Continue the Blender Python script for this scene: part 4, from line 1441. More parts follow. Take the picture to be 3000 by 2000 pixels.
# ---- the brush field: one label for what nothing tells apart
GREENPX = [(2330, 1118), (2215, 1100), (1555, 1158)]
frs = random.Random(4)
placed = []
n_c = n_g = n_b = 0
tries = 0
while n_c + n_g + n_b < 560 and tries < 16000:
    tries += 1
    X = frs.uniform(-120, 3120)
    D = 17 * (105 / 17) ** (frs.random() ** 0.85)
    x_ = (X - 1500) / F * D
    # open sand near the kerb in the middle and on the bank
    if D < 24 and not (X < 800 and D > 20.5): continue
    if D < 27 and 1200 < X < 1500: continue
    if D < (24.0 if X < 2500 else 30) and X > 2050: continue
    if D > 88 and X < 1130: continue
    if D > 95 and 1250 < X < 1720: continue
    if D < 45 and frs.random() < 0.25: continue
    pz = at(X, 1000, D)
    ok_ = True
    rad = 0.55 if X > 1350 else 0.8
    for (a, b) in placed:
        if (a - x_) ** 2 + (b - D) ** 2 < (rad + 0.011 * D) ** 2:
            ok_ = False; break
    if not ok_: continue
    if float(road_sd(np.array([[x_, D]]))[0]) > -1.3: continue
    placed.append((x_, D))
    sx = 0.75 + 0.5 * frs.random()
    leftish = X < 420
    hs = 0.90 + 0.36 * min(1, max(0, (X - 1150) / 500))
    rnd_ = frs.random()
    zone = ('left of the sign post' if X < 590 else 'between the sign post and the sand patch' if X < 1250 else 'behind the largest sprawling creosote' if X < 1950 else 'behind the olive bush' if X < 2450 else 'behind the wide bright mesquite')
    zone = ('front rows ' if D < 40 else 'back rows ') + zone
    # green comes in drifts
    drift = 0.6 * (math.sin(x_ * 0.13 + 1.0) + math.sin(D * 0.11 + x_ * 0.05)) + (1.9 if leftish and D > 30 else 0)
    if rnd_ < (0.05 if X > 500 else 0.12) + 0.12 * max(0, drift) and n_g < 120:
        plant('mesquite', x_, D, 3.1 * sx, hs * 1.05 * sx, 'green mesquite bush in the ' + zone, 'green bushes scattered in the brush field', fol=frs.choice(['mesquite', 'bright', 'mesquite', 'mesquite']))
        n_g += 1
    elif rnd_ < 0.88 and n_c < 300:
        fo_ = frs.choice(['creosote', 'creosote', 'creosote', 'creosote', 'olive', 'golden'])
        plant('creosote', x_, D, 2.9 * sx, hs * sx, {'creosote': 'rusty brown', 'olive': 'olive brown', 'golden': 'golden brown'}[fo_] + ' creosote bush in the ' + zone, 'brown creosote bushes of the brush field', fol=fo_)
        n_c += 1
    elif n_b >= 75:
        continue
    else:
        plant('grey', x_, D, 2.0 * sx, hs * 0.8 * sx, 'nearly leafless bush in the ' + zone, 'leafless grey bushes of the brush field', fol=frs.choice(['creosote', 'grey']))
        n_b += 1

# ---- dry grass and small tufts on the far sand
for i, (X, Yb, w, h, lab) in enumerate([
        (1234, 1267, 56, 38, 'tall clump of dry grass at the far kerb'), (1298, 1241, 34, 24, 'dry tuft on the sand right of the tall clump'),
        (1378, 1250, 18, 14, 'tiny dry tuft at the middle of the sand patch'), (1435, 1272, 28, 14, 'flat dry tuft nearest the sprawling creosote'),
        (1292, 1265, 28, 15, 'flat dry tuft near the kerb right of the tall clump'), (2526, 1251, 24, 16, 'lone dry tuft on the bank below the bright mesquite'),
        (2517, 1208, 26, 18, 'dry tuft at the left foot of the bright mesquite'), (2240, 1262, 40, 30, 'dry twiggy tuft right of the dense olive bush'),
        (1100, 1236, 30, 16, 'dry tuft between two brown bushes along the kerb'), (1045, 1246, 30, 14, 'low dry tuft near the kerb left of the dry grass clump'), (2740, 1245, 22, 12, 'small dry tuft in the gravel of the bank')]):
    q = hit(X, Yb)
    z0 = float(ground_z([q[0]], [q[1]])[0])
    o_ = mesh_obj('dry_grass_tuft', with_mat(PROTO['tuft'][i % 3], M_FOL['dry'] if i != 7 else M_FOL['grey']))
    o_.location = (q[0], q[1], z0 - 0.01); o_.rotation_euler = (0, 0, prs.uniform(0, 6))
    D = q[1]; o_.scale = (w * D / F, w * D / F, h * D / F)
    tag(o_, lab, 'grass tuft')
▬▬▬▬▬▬
__Directions for this task__:
Copy out the whole listing, exactly as written.

__Solution to this exercise__:
Continue the Blender Python script for this scene: part 4, from line 1441. More parts follow. Take the picture to be 3000 by 2000 pixels.
# ---- the brush field: one label for what nothing tells apart
GREENPX = [(2330, 1118), (2215, 1100), (1555, 1158)]
frs = random.Random(4)
placed = []
n_c = n_g = n_b = 0
tries = 0
while n_c + n_g + n_b < 560 and tries < 16000:
    tries += 1
    X = frs.uniform(-120, 3120)
    D = 17 * (105 / 17) ** (frs.random() ** 0.85)
    x_ = (X - 1500) / F * D
    # open sand near the kerb in the middle and on the bank
    if D < 24 and not (X < 800 and D > 20.5): continue
    if D < 27 and 1200 < X < 1500: continue
    if D < (24.0 if X < 2500 else 30) and X > 2050: continue
    if D > 88 and X < 1130: continue
    if D > 95 and 1250 < X < 1720: continue
    if D < 45 and frs.random() < 0.25: continue
    pz = at(X, 1000, D)
    ok_ = True
    rad = 0.55 if X > 1350 else 0.8
    for (a, b) in placed:
        if (a - x_) ** 2 + (b - D) ** 2 < (rad + 0.011 * D) ** 2:
            ok_ = False; break
    if not ok_: continue
    if float(road_sd(np.array([[x_, D]]))[0]) > -1.3: continue
    placed.append((x_, D))
    sx = 0.75 + 0.5 * frs.random()
    leftish = X < 420
    hs = 0.90 + 0.36 * min(1, max(0, (X - 1150) / 500))
    rnd_ = frs.random()
    zone = ('left of the sign post' if X < 590 else 'between the sign post and the sand patch' if X < 1250 else 'behind the largest sprawling creosote' if X < 1950 else 'behind the olive bush' if X < 2450 else 'behind the wide bright mesquite')
    zone = ('front rows ' if D < 40 else 'back rows ') + zone
    # green comes in drifts
    drift = 0.6 * (math.sin(x_ * 0.13 + 1.0) + math.sin(D * 0.11 + x_ * 0.05)) + (1.9 if leftish and D > 30 else 0)
    if rnd_ < (0.05 if X > 500 else 0.12) + 0.12 * max(0, drift) and n_g < 120:
        plant('mesquite', x_, D, 3.1 * sx, hs * 1.05 * sx, 'green mesquite bush in the ' + zone, 'green bushes scattered in the brush field', fol=frs.choice(['mesquite', 'bright', 'mesquite', 'mesquite']))
        n_g += 1
    elif rnd_ < 0.88 and n_c < 300:
        fo_ = frs.choice(['creosote', 'creosote', 'creosote', 'creosote', 'olive', 'golden'])
        plant('creosote', x_, D, 2.9 * sx, hs * sx, {'creosote': 'rusty brown', 'olive': 'olive brown', 'golden': 'golden brown'}[fo_] + ' creosote bush in the ' + zone, 'brown creosote bushes of the brush field', fol=fo_)
        n_c += 1
    elif n_b >= 75:
        continue
    else:
        plant('grey', x_, D, 2.0 * sx, hs * 0.8 * sx, 'nearly leafless bush in the ' + zone, 'leafless grey bushes of the brush field', fol=frs.choice(['creosote', 'grey']))
        n_b += 1

# ---- dry grass and small tufts on the far sand
for i, (X, Yb, w, h, lab) in enumerate([
        (1234, 1267, 56, 38, 'tall clump of dry grass at the far kerb'), (1298, 1241, 34, 24, 'dry tuft on the sand right of the tall clump'),
        (1378, 1250, 18, 14, 'tiny dry tuft at the middle of the sand patch'), (1435, 1272, 28, 14, 'flat dry tuft nearest the sprawling creosote'),
        (1292, 1265, 28, 15, 'flat dry tuft near the kerb right of the tall clump'), (2526, 1251, 24, 16, 'lone dry tuft on the bank below the bright mesquite'),
        (2517, 1208, 26, 18, 'dry tuft at the left foot of the bright mesquite'), (2240, 1262, 40, 30, 'dry twiggy tuft right of the dense olive bush'),
        (1100, 1236, 30, 16, 'dry tuft between two brown bushes along the kerb'), (1045, 1246, 30, 14, 'low dry tuft near the kerb left of the dry grass clump'), (2740, 1245, 22, 12, 'small dry tuft in the gravel of the bank')]):
    q = hit(X, Yb)
    z0 = float(ground_z([q[0]], [q[1]])[0])
    o_ = mesh_obj('dry_grass_tuft', with_mat(PROTO['tuft'][i % 3], M_FOL['dry'] if i != 7 else M_FOL['grey']))
    o_.location = (q[0], q[1], z0 - 0.01); o_.rotation_euler = (0, 0, prs.uniform(0, 6))
    D = q[1]; o_.scale = (w * D / F, w * D / F, h * D / F)
    tag(o_, lab, 'grass tuft')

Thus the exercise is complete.